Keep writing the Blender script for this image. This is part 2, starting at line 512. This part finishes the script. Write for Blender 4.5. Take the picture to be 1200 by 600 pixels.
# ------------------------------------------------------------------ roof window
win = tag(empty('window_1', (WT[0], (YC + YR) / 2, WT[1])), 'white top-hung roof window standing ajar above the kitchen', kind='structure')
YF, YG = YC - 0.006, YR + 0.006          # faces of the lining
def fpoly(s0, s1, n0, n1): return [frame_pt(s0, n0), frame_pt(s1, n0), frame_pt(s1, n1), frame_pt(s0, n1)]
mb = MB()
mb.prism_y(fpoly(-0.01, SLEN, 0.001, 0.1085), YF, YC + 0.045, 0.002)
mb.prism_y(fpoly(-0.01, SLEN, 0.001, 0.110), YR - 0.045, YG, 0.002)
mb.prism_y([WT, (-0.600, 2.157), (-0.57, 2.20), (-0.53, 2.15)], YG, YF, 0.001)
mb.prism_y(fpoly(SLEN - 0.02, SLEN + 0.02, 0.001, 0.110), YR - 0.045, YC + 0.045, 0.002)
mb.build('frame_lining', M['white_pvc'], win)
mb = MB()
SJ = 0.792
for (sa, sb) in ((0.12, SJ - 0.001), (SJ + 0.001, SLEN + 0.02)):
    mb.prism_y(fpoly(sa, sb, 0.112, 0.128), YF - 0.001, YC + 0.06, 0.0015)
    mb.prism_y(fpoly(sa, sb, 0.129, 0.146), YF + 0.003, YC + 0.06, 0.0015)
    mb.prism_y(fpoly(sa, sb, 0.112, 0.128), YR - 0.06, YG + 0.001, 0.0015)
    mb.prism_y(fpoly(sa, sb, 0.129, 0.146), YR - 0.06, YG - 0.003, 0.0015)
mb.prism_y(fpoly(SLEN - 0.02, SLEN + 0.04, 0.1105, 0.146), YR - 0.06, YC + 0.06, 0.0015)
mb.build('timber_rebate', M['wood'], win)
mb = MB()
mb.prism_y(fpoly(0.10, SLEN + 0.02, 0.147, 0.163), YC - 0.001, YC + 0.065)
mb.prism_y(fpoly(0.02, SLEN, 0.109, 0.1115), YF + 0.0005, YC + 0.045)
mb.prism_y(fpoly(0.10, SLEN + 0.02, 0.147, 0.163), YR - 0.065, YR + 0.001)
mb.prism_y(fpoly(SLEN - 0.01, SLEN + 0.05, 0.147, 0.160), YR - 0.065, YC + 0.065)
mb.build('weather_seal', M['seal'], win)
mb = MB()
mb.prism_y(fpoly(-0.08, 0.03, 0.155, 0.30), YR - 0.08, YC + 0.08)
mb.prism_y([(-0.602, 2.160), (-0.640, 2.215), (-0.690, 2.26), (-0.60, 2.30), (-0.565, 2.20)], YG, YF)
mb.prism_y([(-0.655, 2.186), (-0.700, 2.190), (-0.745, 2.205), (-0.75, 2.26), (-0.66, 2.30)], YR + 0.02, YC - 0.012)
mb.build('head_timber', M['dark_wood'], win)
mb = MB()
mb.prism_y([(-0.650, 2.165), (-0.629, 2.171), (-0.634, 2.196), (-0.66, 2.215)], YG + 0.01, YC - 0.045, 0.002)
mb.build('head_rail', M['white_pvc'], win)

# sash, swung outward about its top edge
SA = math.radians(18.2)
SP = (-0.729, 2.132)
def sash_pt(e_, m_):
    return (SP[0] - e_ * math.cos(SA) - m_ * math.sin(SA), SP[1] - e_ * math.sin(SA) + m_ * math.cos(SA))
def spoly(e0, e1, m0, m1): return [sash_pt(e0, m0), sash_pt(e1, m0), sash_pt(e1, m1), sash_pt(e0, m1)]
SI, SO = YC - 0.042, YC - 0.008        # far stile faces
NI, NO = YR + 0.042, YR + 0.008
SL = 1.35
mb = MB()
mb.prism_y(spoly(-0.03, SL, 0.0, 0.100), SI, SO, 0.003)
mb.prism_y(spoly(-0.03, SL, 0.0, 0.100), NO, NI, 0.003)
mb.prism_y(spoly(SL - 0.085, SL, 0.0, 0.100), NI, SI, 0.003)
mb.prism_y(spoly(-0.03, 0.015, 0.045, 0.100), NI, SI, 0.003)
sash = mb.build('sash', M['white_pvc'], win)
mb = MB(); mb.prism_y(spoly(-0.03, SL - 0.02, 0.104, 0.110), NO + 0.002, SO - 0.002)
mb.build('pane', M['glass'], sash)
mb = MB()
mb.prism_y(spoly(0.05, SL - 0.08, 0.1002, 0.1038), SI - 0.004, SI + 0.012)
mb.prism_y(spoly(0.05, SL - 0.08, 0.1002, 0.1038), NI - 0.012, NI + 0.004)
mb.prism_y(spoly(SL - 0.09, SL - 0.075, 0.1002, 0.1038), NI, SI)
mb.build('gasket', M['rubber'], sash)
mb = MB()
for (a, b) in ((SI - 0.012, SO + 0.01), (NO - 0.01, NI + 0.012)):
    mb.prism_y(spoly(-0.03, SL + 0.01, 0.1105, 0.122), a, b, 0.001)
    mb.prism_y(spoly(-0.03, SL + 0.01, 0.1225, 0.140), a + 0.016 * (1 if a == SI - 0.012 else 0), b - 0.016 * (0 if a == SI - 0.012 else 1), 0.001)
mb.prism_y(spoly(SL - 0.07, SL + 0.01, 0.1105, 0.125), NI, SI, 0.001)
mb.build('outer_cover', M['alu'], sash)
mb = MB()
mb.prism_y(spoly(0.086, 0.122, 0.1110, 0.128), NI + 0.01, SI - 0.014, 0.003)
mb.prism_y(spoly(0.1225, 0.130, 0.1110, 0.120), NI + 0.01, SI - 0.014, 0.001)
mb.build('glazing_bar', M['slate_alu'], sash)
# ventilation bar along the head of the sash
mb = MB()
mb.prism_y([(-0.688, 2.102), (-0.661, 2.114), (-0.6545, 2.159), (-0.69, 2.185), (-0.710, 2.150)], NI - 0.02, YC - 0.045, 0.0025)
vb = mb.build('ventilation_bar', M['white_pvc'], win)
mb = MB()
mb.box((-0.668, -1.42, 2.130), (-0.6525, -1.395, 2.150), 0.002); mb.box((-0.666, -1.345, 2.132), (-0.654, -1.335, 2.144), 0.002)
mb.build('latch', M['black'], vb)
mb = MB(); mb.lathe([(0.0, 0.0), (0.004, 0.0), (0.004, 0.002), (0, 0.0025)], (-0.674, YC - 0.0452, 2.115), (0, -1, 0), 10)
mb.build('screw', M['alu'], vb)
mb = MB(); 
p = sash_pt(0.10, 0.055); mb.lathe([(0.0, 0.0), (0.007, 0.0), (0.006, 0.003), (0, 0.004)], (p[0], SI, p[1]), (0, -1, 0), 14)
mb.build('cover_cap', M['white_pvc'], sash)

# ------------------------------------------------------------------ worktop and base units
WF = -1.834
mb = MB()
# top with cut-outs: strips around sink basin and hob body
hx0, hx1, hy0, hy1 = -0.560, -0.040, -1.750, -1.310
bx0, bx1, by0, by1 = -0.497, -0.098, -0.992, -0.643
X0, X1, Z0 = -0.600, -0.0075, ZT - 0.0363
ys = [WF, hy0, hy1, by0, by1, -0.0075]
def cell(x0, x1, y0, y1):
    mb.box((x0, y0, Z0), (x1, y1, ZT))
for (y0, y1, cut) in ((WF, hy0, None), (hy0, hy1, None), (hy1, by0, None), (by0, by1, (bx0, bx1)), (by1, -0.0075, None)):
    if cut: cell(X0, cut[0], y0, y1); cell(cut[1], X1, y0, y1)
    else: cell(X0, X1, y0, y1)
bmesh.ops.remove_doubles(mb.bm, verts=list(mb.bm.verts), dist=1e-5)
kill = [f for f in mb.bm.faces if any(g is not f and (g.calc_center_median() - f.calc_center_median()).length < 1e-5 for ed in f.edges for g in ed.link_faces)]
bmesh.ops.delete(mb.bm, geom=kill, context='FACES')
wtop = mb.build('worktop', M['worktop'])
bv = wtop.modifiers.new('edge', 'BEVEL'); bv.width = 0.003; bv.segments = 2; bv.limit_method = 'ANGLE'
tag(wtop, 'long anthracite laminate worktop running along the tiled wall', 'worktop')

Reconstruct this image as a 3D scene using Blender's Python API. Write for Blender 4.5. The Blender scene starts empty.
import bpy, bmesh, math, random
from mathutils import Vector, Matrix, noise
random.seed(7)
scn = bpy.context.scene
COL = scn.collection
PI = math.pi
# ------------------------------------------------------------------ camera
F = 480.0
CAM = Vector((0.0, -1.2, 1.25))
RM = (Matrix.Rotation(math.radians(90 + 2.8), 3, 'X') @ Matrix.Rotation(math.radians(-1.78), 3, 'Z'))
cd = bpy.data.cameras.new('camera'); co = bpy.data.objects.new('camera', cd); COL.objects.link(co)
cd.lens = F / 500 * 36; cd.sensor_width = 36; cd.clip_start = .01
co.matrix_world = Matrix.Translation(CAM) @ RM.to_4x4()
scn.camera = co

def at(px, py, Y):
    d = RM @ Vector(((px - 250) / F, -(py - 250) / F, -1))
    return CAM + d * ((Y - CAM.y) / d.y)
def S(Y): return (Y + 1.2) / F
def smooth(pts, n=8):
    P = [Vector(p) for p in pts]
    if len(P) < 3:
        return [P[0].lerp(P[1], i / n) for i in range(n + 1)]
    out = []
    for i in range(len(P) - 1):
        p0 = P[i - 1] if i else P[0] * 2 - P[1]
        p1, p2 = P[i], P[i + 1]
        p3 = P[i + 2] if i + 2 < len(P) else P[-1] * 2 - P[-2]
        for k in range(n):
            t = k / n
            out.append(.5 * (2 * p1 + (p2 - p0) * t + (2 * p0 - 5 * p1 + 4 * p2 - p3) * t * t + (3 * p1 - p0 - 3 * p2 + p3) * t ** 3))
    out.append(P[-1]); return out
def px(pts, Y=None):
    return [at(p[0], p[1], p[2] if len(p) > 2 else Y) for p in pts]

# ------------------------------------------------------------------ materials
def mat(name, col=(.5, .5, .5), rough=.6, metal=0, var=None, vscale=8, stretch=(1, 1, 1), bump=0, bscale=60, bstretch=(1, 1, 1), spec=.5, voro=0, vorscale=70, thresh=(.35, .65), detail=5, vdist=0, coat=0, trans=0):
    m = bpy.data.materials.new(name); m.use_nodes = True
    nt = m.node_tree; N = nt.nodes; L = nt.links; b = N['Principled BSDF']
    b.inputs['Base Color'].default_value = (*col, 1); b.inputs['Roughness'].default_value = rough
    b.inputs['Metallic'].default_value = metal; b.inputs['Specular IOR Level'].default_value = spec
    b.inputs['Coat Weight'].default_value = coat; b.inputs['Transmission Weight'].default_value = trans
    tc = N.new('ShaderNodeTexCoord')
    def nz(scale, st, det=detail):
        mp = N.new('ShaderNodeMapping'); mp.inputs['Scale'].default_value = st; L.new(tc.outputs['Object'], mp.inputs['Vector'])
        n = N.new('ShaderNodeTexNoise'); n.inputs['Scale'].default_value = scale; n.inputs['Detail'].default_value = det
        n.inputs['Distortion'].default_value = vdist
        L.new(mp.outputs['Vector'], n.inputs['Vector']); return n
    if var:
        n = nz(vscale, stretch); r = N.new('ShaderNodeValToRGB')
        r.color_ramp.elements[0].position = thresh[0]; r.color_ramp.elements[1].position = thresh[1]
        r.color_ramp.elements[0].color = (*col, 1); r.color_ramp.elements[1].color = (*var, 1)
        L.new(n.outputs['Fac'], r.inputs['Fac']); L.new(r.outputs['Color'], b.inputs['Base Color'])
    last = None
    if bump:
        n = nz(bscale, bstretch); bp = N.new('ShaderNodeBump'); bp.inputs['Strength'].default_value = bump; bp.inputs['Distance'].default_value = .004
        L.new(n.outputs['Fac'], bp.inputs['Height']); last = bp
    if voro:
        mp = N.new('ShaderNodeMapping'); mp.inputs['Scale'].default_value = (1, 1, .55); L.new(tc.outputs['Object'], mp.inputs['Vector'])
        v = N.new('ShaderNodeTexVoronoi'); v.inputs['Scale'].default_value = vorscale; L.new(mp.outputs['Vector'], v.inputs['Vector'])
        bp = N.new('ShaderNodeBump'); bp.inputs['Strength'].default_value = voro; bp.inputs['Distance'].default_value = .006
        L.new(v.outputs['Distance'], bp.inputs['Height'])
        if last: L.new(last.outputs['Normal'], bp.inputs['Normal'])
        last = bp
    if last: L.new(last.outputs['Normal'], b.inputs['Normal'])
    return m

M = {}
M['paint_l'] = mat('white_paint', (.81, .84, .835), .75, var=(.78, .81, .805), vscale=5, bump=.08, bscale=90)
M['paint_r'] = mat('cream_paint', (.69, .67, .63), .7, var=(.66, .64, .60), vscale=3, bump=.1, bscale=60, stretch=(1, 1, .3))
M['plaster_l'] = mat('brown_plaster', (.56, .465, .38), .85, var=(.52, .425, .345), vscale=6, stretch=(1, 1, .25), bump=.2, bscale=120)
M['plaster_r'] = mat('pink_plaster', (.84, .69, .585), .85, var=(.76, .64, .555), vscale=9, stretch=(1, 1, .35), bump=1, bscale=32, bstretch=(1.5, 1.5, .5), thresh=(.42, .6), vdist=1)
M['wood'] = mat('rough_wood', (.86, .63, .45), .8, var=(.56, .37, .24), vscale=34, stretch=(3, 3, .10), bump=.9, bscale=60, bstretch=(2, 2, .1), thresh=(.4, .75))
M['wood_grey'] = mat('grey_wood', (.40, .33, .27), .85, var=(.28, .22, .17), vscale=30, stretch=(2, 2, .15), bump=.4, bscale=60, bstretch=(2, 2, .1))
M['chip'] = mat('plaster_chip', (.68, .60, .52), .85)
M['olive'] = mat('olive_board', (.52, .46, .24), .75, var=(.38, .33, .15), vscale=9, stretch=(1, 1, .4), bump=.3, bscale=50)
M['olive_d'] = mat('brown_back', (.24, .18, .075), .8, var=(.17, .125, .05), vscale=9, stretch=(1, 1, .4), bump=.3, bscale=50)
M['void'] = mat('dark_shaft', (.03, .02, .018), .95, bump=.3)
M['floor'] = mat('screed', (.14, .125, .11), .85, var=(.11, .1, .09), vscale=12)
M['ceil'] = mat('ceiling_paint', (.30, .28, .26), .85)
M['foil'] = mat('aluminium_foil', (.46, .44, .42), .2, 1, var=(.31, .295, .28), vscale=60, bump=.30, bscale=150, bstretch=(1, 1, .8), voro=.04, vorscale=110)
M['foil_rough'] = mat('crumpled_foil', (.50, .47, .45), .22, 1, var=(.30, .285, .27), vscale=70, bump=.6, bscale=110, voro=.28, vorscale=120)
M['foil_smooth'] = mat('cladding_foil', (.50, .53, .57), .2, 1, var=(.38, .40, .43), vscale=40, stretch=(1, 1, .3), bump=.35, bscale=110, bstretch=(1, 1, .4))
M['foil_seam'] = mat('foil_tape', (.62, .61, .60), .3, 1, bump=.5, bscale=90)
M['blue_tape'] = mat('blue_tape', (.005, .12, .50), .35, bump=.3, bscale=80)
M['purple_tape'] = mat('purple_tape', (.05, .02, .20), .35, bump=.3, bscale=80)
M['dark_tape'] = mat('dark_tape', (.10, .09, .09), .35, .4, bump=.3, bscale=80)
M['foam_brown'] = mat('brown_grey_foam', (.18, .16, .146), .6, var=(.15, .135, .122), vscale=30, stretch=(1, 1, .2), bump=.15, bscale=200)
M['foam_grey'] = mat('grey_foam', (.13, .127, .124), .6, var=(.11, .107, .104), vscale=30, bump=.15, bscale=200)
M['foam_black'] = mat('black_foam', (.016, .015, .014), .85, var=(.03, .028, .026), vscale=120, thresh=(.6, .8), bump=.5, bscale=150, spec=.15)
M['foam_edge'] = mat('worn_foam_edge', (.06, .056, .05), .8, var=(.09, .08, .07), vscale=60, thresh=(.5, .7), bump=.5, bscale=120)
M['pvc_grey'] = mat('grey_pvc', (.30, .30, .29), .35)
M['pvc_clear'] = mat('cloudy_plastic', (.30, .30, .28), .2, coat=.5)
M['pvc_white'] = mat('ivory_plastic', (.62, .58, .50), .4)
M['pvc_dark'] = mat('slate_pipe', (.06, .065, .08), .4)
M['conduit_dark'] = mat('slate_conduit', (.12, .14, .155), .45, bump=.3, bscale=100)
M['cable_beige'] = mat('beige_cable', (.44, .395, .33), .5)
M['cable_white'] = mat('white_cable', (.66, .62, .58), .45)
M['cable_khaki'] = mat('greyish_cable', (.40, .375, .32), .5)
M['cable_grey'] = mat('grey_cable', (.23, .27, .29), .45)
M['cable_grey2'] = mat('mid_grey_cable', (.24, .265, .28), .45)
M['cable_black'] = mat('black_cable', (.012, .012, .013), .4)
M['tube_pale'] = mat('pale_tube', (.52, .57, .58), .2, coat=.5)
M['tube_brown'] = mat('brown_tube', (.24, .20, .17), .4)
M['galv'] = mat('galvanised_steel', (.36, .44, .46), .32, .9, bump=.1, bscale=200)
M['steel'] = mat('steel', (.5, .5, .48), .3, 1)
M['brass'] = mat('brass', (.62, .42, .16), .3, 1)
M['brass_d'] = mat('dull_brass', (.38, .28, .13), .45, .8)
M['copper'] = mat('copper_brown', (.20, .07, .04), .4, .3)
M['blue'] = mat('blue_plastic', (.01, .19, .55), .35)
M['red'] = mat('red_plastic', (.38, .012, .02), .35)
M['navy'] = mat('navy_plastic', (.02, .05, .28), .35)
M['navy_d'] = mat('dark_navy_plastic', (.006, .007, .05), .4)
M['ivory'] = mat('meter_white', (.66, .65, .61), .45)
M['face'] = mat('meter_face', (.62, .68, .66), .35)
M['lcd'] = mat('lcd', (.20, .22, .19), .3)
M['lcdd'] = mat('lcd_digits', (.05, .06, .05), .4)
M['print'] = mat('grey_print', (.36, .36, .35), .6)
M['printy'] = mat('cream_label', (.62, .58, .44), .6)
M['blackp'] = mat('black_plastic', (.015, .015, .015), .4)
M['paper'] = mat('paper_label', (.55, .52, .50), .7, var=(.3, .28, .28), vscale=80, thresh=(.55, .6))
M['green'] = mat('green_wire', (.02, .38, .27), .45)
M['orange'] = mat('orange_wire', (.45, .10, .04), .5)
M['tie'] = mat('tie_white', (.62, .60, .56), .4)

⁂

How many of the lines above hold the word "scene"? Give only that number.

2